La segunda soledad es adolescente. Es la que te hace necesitar aprobación de la gente extraña. Caes en un lugar nuevo y si sientes que no encajas, te muerde por la espalda. Es el miedo a la probabilidad de quedarte sola a pesar de tener la opción de relacionarte. Tiene algo que ver con la primera, inconscientemente, pero trasciende más allá de ésta. La segunda soledad también incita al movimiento. A atreverte con lo desconoces, a conocer gente nueva, a abrir nuevas puertas. La segunda soledad te invita a buscar dónde establecerte y se mete en tu mochila para viajar contigo.
La tercera soledad es adulta. Se cierne cuando ya has aprendido que da igual estar físicamente sola porque estás contigo o saber que no vas a tener la capacidad de caer bien a todo el mundo (lo que ni siquiera es deseable).

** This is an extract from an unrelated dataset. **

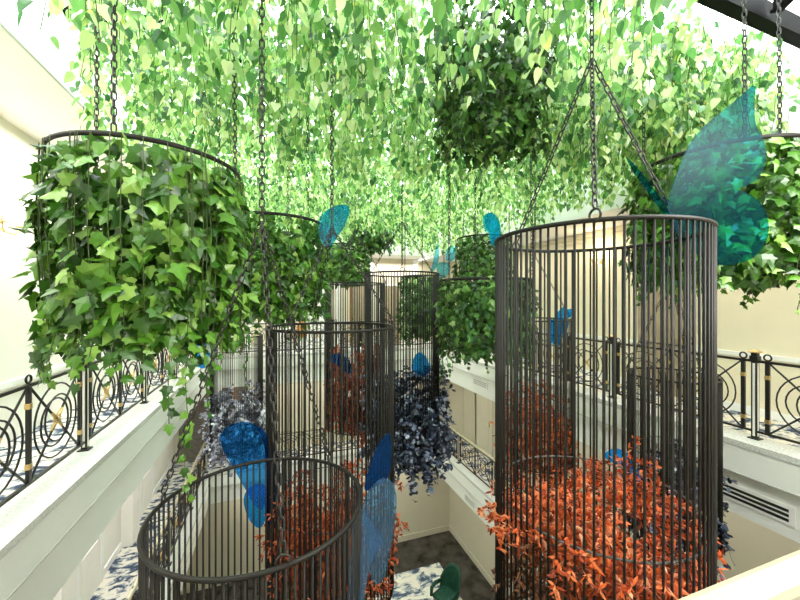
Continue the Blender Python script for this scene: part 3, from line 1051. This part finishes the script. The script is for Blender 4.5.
for k in range(130):
    strands.append((rng.uniform(2.9, XR - 0.1), rng.uniform(2.16, 3.3), 2.7, rng.uniform(0.8, 1.3)))
# no vines inside the ivy planters that hang among them
keep = [cw(3.35, 0.88), cw(10.2, -0.86)]
strands = [q for q in strands if min(math.hypot(q[0] - kx, q[1] - ky) for kx, ky in keep) > 0.62]
P, Nn, T, Sz = [], [], [], []
st = MB()
vine_leaves(strands, P, Nn, T, Sz, st, 0.045, 0.086)
can = leaves('vine_canopy', HEART, np.array(P), np.array(Nn), np.array(T), Sz, M['pothos'])
tag(can, 'dense canopy of pale green variegated vines hanging below the skylight', 'vines', kind='stuff')
st.build('vine_stems', M['stem'], can)
# wire grid the vines hang from
gr = MB()
for k in range(25):
    xx = XL - 0.2 + k * 0.3
    gr.tube([(xx, -0.5, 3.06), (xx, YF, 3.06)], 0.004, 4, cap=False)
gr.build('wire_grid', M['beam'], can)

# single vines that hang free of the canopy
fv = [((-1.255, 2.67), 1.46, 'pale variegated vine tip alone in the upper left corner'),
      ((-1.17, 2.66), 1.22, 'short pale vine tip just right of the lone one in the upper left corner'),
      ((-1.62, 4.15), 1.35, 'vine at the left end of the canopy above the left ivy planter')]
for (x, y), ln, lab in fv:
    t = thing('hanging_vine', lab, 'vine', (x, y, 3.05), 0, 'single vines at the left')
    P, Nn, T, Sz = [], [], [], []
    st = MB()
    vine_leaves([(0, 0, 0, ln)], P, Nn, T, Sz, st, 0.06, 0.095)
    leaves('leaves', HEART, np.array(P), np.array(Nn), np.array(T), Sz, M['pothos'], t)
    st.build('stem', M['stem'], t)


# ------------------------------------------------------------------ butterflies
def smooth_loop(pts, it=2):
    pts = [Vector(p) for p in pts]
    for _ in range(it):
        q = []
        for i, a in enumerate(pts):
            b = pts[(i + 1) % len(pts)]
            q += [a * 0.75 + b * 0.25, a * 0.25 + b * 0.75]
        pts = q
    return pts


def slab(outline, thick, name, m, parent, bow=0.0):
    """wing plate from a closed outline of 3D points, with a thickness"""
    pts = smooth_loop(outline, 2 if len(outline) < 20 else 1)
    c = sum(pts, Vector()) / len(pts)
    nrm = Vector()
    for i, a in enumerate(pts):
        b = pts[(i + 1) % len(pts)]
        nrm += (a - c).cross(b - c)
    nrm.normalize()
    bm = bmesh.new()
    top = [bm.verts.new(p + nrm * thick / 2) for p in pts]
    bot = [bm.verts.new(p - nrm * thick / 2) for p in pts]
    n_ = len(pts)
    for a, b, c_ in tessellate_polygon([pts]):
        bm.faces.new((top[a], top[b], top[c_]))
        bm.faces.new((bot[c_], bot[b], bot[a]))
    for i in range(n_):
        bm.faces.new((bot[i], bot[(i + 1) % n_], top[(i + 1) % n_], top[i]))
    bmesh.ops.recalc_face_normals(bm, faces=bm.faces)
    me = bpy.data.meshes.new(name)
    bm.to_mesh(me)
    bm.free()
    me.materials.append(m)
    return link(bpy.data.objects.new(name, me), parent)


def plate(pxs, d0, gx, gy, c):
    """outline seen at given directions on a slanted plane through depth d0: depth changes by gx, gy per metre across"""
    out = []
    for px, py in pxs:
        l_, v_ = (px - 400) / 355, (300 - py) / 355
        # d = d0 + gx*(l-l0) + gy*(v-v0)
        lc, vc = (c[0] - 400) / 355, (300 - c[1]) / 355
        d = (d0 - gx * lc * d0 - gy * vc * d0) / (1 - gx * l_ - gy * v_)
        x, y = cw(d, l_ * d)
        out.append(Vector((x, y, v_ * d)))
    return out


def big_butterfly(label, m, wings, base):
    t = thing('butterfly', label, 'butterfly', base, 0, 'blue see-through butterflies')
    for wing in wings:
        name, pts = wing[:2]
        slab([p - Vector(base) for p in pts], 0.005, name, wing[2] if len(wing) > 2 else m, t)
    return t


w1 = plate([(756, 82), (740, 97), (720, 113), (700, 130), (686, 150), (678, 170), (671, 190), (667, 208), (672, 225), (682, 242), (700, 257), (716, 265), (732, 265), (748, 261), (760, 252), (767, 240), (769, 226), (765, 210), (757, 199), (746, 192.5), (739, 190.2), (738.5, 189.6), (738.7, 189), (746, 186), (757, 180), (765, 166), (766, 150), (763, 138), (757, 130), (754, 118), (754, 100)], 2.12, 0.15, -0.05, (700, 200))
w2 = plate([(624, 154), (634, 164), (650, 183), (664, 203), (678, 224), (690, 246), (694, 255), (690, 252), (678, 234), (662, 212), (646, 190), (632, 170)], 2.2, -3.0, 1.5, (690, 246))
x, y = cw(2.15, 0.80 * 2.15)
big_butterfly('largest teal see-through butterfly perched behind the rim of the tall front cage', M['teal'], [('wing', w1), ('wing', w2)], (x, y, 0.42))
w1 = plate([(362, 508), (366, 495), (374, 483), (384, 477), (393, 482), (397, 496), (396, 516), (392, 542), (387, 570), (381, 584), (373, 584), (369, 570), (368, 545), (366, 525)], 2.05, -0.2, 0.2, (380, 520))
w2 = plate([(358, 500), (366, 514), (378, 531), (385, 540), (380, 546), (372, 560), (367, 580), (364, 600), (362, 616), (346, 616), (348, 580), (351, 550), (354, 520)], 1.98, 0.3, 0.2, (365, 550))
w3 = plate([(392, 429), (381, 440), (373, 455), (367, 475), (363, 493), (376, 486), (391, 478)], 2.15, 0.5, 0.1, (378, 470))
x, y = cw(2.05, (366 - 400) / 355 * 2.05)
big_butterfly('steel blue butterfly on the right side of the nearest cage rim', M['steelblue'], [('forewing', w3, M['deepblue']), ('forewing', w1), ('hindwing', w2)], (x, y, -1.15))
w1 = plate([(219, 435), (226, 427), (238, 422), (250, 422), (260, 428), (267, 440), (268, 465), (267, 490), (264, 512), (254, 505), (247, 492), (238, 476), (230, 462), (222, 448)], 2.9, 0.2, 0.1, (250, 460))
w2 = plate([(255, 424), (264, 430), (272, 444), (279, 458), (281, 475), (279, 500), (274, 522), (268, 528), (266, 500), (266, 465), (264, 440)], 2.85, 1.2, 0.1, (265, 460))
w3 = plate([(243, 500), (246, 490), (255, 484), (266, 484), (268, 500), (266, 520), (260, 530), (251, 523), (246, 513)], 2.86, 0.2, 0.1, (256, 505))
x, y = cw(2.9, (264 - 400) / 355 * 2.9)
big_butterfly('bright blue butterfly behind the far rim of the nearest cage', M['blue'], [('forewing', w1), ('forewing', w2, M['deepblue']), ('hindwing', w3, M['azure'])], (x, y, -1.5))

R_ = math.radians


def wings_at(label, m, d, outs, ox, oy, sc, slant=0.6, twin=None, wire=0.0):
    """small butterfly: wing outlines (in a local pattern frame) on slanted planes about depth d"""
    W = []
    for k, o in enumerate(outs):
        pts = [(ox + a / sc, oy + b / sc) for a, b in o]
        c = (sum(p[0] for p in pts) / len(pts), sum(p[1] for p in pts) / len(pts))
        if k == 0:
            c0, pts0 = c, pts
        W.append(('forewing' if k == 0 else 'hindwing', plate(pts, d - 0.02 * k, slant * (1 if k % 2 == 0 else -1), 0.1, c)))
    if twin:      # the far wing of a half-closed pair
        pts = [(c0[0] + twin + (p[0] - c0[0]) * 0.9, p[1]) for p in pts0]
        W.append(('forewing', plate(pts, d + 0.09, slant + 0.5, 0.1, c0)))
    x, y = cw(d, (c0[0] - 400) / 355 * d)
    b = (x, y, (300 - c0[1]) / 355 * d)
    t = big_butterfly(label, m, W, b)
    if wire:
        MB().tube([(0, 0, 0.0), (0, 0, wire - b[2])], 0.0012, 4).build('hanging_wire', M['chain'], t)
    return t


wings_at('teal butterfly at the right end of the second ivy planter ring from the left', M['cyan'], 3.62, [[(590, 210), (610, 160), (660, 120), (720, 100), (770, 95), (798, 120), (790, 170), (770, 220), (745, 270), (715, 300), (690, 340), (660, 375), (640, 385), (610, 360), (590, 300)]], 230, 190, 6.667, 0.5, 1.5)
wings_at('pale blue butterfly below the vines beyond the middle cage', M['sky'], 5.6, [[(135, 545), (160, 450), (185, 330), (195, 420), (188, 500), (150, 550)], [(245, 385), (302, 362), (304, 470), (238, 482), (240, 430)], [(175, 480), (272, 482), (262, 560), (215, 590), (180, 560)]], 410, 190, 6.667, 0.4, None)
wings_at('teal butterfly standing beside the left rim of the tall front cage', M['cyan'], 3.6, [[(485, 175), (520, 150), (560, 158), (590, 200), (602, 250), (602, 310), (580, 375), (545, 372), (530, 330), (525, 280), (500, 270), (488, 230)]], 410, 190, 6.667, 0.6, 1.0)
wings_at('vivid azure butterfly low behind the trailing strands of left ivy planter', M['azure'], 3.6, [[(108, 165), (190, 158), (202, 220), (198, 380), (150, 392), (95, 372), (104, 260)], [(192, 162), (226, 178), (242, 220), (236, 285), (200, 350)]], 180, 310, 6.667, 0.4, None, 3.0)
wings_at('blue butterfly on the rim of the cage behind the tall front cage', M['azure'], 5.15, [[(385, 190), (528, 195), (522, 260), (482, 272), (476, 372), (440, 368), (402, 350), (388, 280)], [(438, 190), (444, 150), (502, 98), (506, 135), (578, 112), (562, 160), (520, 192)]], 490, 290, 6.667, 0.3, None)
wings_at('blue butterfly sitting on top of the dark blue flowers in the middle cage', M['azure'], 4.95, [[(410, 371), (414, 356), (420, 351), (427, 358), (431, 370), (424, 377)]], 0, 0, 1.0, 0.5, None)
wings_at('azure butterfly behind the orange leaves low in the tall front cage', M['azure'], 3.3, [[(25, 165), (65, 130), (120, 122), (172, 145), (205, 190), (215, 245), (150, 238), (80, 218), (38, 192)], [(188, 230), (292, 290), (285, 345), (200, 365), (178, 300)]], 600, 430, 6.667, 0.5, None)
wings_at('dark blue butterfly against the column of red leaves in the far cage', M['blue'], 6.0, [[(383, 275), (430, 243), (482, 263), (522, 308), (534, 352), (510, 372), (478, 350), (440, 312), (390, 292)]], 260, 310, 5.714, 0.5, 1.0)

# ------------------------------------------------------------------ lobby floor
rug = box((0.8, 8.4, 0), (5.65, 11.75, 0.018)).build('rug', M['rug'])
rug.location = (0, 0, Z1)
tag(rug, 'off-white rug with dark blue blotches on the dark marble floor', 'rug')


def armchair(label, x, y, rz, s=1.0):
    t = thing('armchair', label, 'armchair', (x, y, Z1 + 0.018), rz)
    # seat
    o = MB().box((-0.30, -0.32, 0.30), (0.30, 0.30, 0.46)).build('seat', M['velvet'], t, 0.06)
    # curved wing back, facing -Y
    n1, n2 = 13, 9
    vs, fs = [], []
    for side in (0, 1):
        for j in range(n2):
            v = j / (n2 - 1)
            for i in range(n1):
                u = i / (n1 - 1) * 2 - 1
                a = u * 1.25
                rad = 0.37 + 0.03 * v - side * 0.075
                top = 1.08 - 0.42 * max(0, abs(u) - 0.45) ** 1.2 / 0.5
                z = 0.34 + (top - 0.34) * v
                vs.append((rad * math.sin(a) * (1 + 0.05 * v), rad * math.cos(a) - 0.02 + 0.16 * v * (1 - abs(u) * 0.5), z))
    k = n1 * n2
    for j in range(n2 - 1):
        for i in range(n1 - 1):
            q = j * n1 + i
            fs.append((q, q + 1, q + n1 + 1, q + n1))
            fs.append((k + q, k + q + n1, k + q + n1 + 1, k + q + 1))
    for i in range(n1 - 1):
        fs.append((i, k + i, k + i + 1, i + 1))
        q = (n2 - 1) * n1 + i
        fs.append((q, q + 1, k + q + 1, k + q))
    for j in range(n2 - 1):
        q = j * n1
        fs.append((q, q + n1, k + q + n1, k + q))
        q += n1 - 1
        fs.append((q, k + q, k + q + n1, q + n1))
    b = MB()
    b.add(vs, fs, True)
    b.build('backrest', M['velvet'], t)
    for sx in (-1, 1):
        MB().tube([(sx * 0.34, 0.12, 0.60), (sx * 0.36, -0.1, 0.62), (sx * 0.34, -0.28, 0.58), (sx * 0.32, -0.32, 0.36)], [0.055, 0.06, 0.055, 0.05], 10).build('armrest', M['velvet'], t)
        for sy in (-0.24, 0.24):
            MB().tube([(sx * 0.24, sy, 0.32), (sx * 0.30, sy * 1.2, 0.0)], [0.025, 0.014], 8).build('leg', M['brown'], t)
    return t


armchair('dark green velvet wing armchair on the patterned rug', 5.02, 9.95, R_(-68))

# small amber lantern on the far left gallery
t = thing('amber_lantern', 'small amber lantern hanging below the ivy left of the far cages', 'lantern', (*cw(9.0, (302 - 400) / 355 * 9.0), -0.95))
b = MB()
b.tube([(0, 0, 0), (0, 0, 0.03), (0, 0, 0.35), (0, 0, 0.42)], [0.10, 0.13, 0.12, 0.06], 12)
b.build('lantern_body', M['amber'], t)
MB().tube([(0, 0, 0.42), (0, 0, 3.9)], 0.004, 5).build('cord', M['iron'], t)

Es la que aparece cuando crees que ya has llegado a tu tribu y sin embargo la sientes ajena. Porque sientes como certeza que no te entienden. A veces no te entiendes ni tú. Es un triple tirabuzón hacia dentro. Es el miedo al vacío. Es un abismo creciendo dentro de ti. Es la soledad en compañía en todos los sentidos. Y deja los ojos huecos y el alma seca si no pones remedio. La tercera soledad te invita a la muerte. Es el abismo devolviéndote la mirada y tú sin saber cómo apartarla.
Se desconoce si, de soledades, existe una cuarta.